Persentase pemilih menurun signifikan
Jumlah partisipasi pemilu nasional masih sangat diperdebatkan karena data menunjukkan partisipasi hanya mencapai 40% yang menandai jumlah pemilih terendah dalam sejarah Iran. Klaim pemerintah mengenai tingkat partisipasi sebesar 40 persen menunjukkan tren penurunan keterlibatan masyarakat dalam pemilihan umum di bawah Republik Islam.
Lebih dari 24 juta suara diberikan dalam pemilihan untuk menggantikan mendiang Presiden Ebrahim Raisi.
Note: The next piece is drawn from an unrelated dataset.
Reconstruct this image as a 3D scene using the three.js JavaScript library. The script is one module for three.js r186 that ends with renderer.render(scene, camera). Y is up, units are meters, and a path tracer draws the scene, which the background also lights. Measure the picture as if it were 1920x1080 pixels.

Berdasarkan hasil sementara dari otoritas pemilihan umum Iran, Pezeshkian meraih 42,4 persen suara; Jalili meraih 38,6 persen suara. Selain itu, Ketua parlemen konservatif Mohammad Bagher Qalibaf meraih 13,8 persen suara dan ulama konservatif Mostafa Pourmohammadi mendapatkan kurang dari 1 persen suara.
Juru bicara otoritas pemilu Mohsen Eslami menambahkan bahwa tidak ada satupun kandidat yang dapat meraih mayoritas mutlak suara.
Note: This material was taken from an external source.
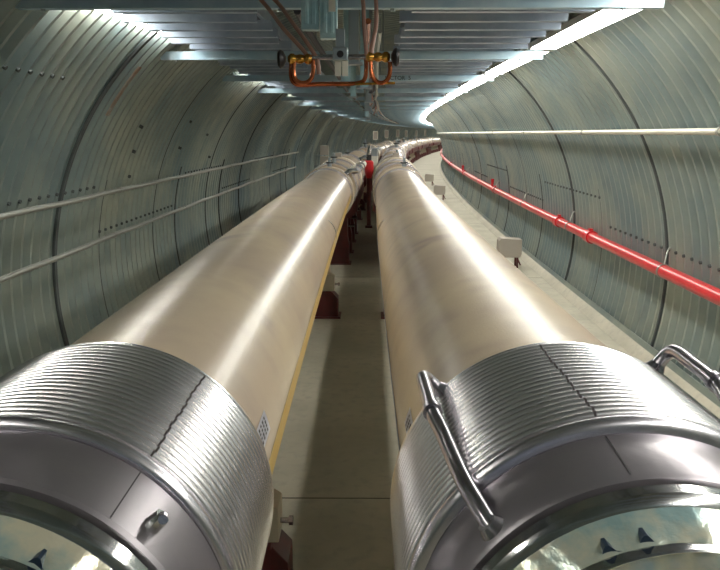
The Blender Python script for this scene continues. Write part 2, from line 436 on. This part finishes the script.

Dibandingkan dengan pemilu parlemen di tahun 2019, partisipasi tercatat sebanyak 42 persen, dan dibandingkan dengan pemilu presiden tahun 2021 lalu, partisipasi pemilih mencapai 48 persen, di mana sekitar 13 persen hasil memilih dinilai tidak sah.
Berkaitan dengan isu partisipasi ini, meskipun ada upaya ekstensif dan propaganda untuk memobilisasi para pemilih, namun tetap saja mengindikasikan rendahnya jumlah pemilih di antara warga Iran.
Angka resmi menunjukkan bahwa sekitar 77% pemilih yang memenuhi syarat di wilayah Teheran Raya tidak memberikan suara mereka untuk kandidat presiden pemerintah.
Dewan Nasional Perlawanan Iran, sebuah koalisi kelompok-kelompok oposisi Iran yang mengadvokasi penggulingan Republik Islam, melaporkan bahwa “kurang dari 7,4 juta orang, yang mewakili hanya 12 persen dari jumlah pemilih yang memenuhi syarat, berpartisipasi secara sukarela atau di bawah tekanan dalam pemilihan presiden rezim ulama.”
Dewan tersebut menekankan bahwa akibat dari kondisi ini, sekitar 88 persen rakyat Iran memboikot pemilihan presiden palsu rezim Khamenei, dengan tegas menolak kediktatoran agama. Mereka menyatakan bahwa suara utama mereka adalah untuk menggulingkan rezim tersebut.
Banyak pengunjuk rasa, keluarga korban, aktivis politik dan sipil, dan berbagai organisasi politik sebelumnya telah mengumumkan penolakan mereka untuk berpartisipasi dalam “penunjukan pemerintah” dan “sirkus pemilu”.